Monday, September 19, 2011

JYJ - what's next?

   During the break in my work (and other things), I started to think about the JYJ current situation. I fumed a lot over their status as outcasts in Korean Entertainment Industry, but now it occured to me - it's not actually that bad thing. Of course it's not marshmallows either, but I do feel the schism inside SMEnt and the groundshaking they made, is now turning into their benefit.

   We witness many groups birth moments. Some of these groups are successful, some are less successful. Some are hyped to the absurdity level, and some are hardly recognized. Some idiots even mistake one member for another. Well, the fact that both belong to fairly underrated groups makes up for it. Or does it?
The recent success of JYJ's first Korean-language album, that is In Heaven, prompted few companies to line up with CF offers.
I praised this trio countless times, and even if someone is not a fan of their music, it's simply impossible not to cheer for them nonetheless. They started in DBSK and with DBSK they achieved everything they could. After the splitting, they became homeless but with solid base of supporting fans (maybe the best is Blessing Yoochun, a community of mostly women age 30+ who usually donate a lot for those in need, having boys as their example) that can turn everything with "JYJ" logo on it into pure gold. Yet this huge potential of the biggest fanclub of the world, namely Cassiopeia, wasn't used to its fullest. TV Broadcasts refused to invite any of the boys to their shows. Ripley never got even one coverage in entertainment shows.

   So now moving into the main point. They started off as "idols". I partially despise the word that classifies a singer as something less worthy that "singer", but partially have to agree. They are somewhat "idols" to those hormonally deviated teenagers who can wet their pants because said idol looked straight into the camera during the broadcast, and poor girly is sure he looked JUST at her. Well, I wrote many things on fangirls, so it's no use. But they are idols also because of fashion, and endorsements. Everything that a certain idol wears becomes a hit (except for manbra, or maybe in Japan only), "he drinks XX drink, so I will drink it too, even though it stinks like my own p*ss". Therefore - they truly are idols. Plus, they may be idols for someone to develop oneself in a certain direction, but usually such serious topic is mercilessly ignored in various fandoms.

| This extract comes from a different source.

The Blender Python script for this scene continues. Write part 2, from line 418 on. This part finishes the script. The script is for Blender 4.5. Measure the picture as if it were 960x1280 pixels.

   We have witnessed DBSK birth moment, the JYJ drama-llama was taking place just before our eyes recently, but now, we are witnessing something else. A transition from idols to artists. 
I'm not saying idols can't be artists, but it works on a totally different level. Except for Woolliment, no company allows their kids to compose their own tracks, and even if they do, usually such songs are put on some B-sides. Jaejung composed during DBSK days, but those songs weren't promoted as smash hits. Now, they do all themselves, and this independence makes them stand out against the industry. Their songs are raw, that's true, both in emotions they convey, words or music. But they are honest. I think this will slowly reflect in the industry and big agencies allow their idols compose their own songs or at least parts of them.
SMEnt will soon issue the statement in which they will tell us that the splitting was in fact approved by them. I bet they will soon  feel proud as parents of such brilliant prodigy, trying to get credits for JYJ's success. They'd do have a grain of truth in this - they trained them. But it's not like they made the racing horse out of a donkey. They just found diamonds and polished them. That's all.

   Junsu has landed two roles in musicals that were enthousiastically welcomed by the audience (hard to tell, was it because of the production values or Junsu himself). And as the sworn admirer of musicals I liked them a lot (Mozart! and Tears of Heaven). He also was given the cameo in Scent of a Woman drama and he was cute. Jaejung had one supporting role jdrama last year (or rather jcrap), and now he's starring in Protect the Boss. The most versatile and successful up to date is Yucheonnie... (ekhem... be professional!), who had two leading roles in both Seonggyungwan Masterpiece Scandal and Ripley, and lately flew to Thailand for a fanmeeting. Plus, he composes as well. Plus, he's a sunshine, end of the story.

   This proves that idols, or whatever you call them, don't need to appear on TV to achieve success. It's all about the fans and talent that has to be presented. Also, JYJ case is the proof that the protectorate of the big agency is also not necessary. This is also the reason why I'm looking out for my Big Dipper guys. Small agency, lack of proper promotion, yet huge potential within. Plus solid fanbase. This is all that counts.
I'm tempted to guess how long JYJ will remain JYJ, but "maybe-ing" is an opium for the brain, it causes only pleasant delusions and nothing more. One is sure, slowly the "idol group JYJ" will be replaced by "JYJ" with the artist hint.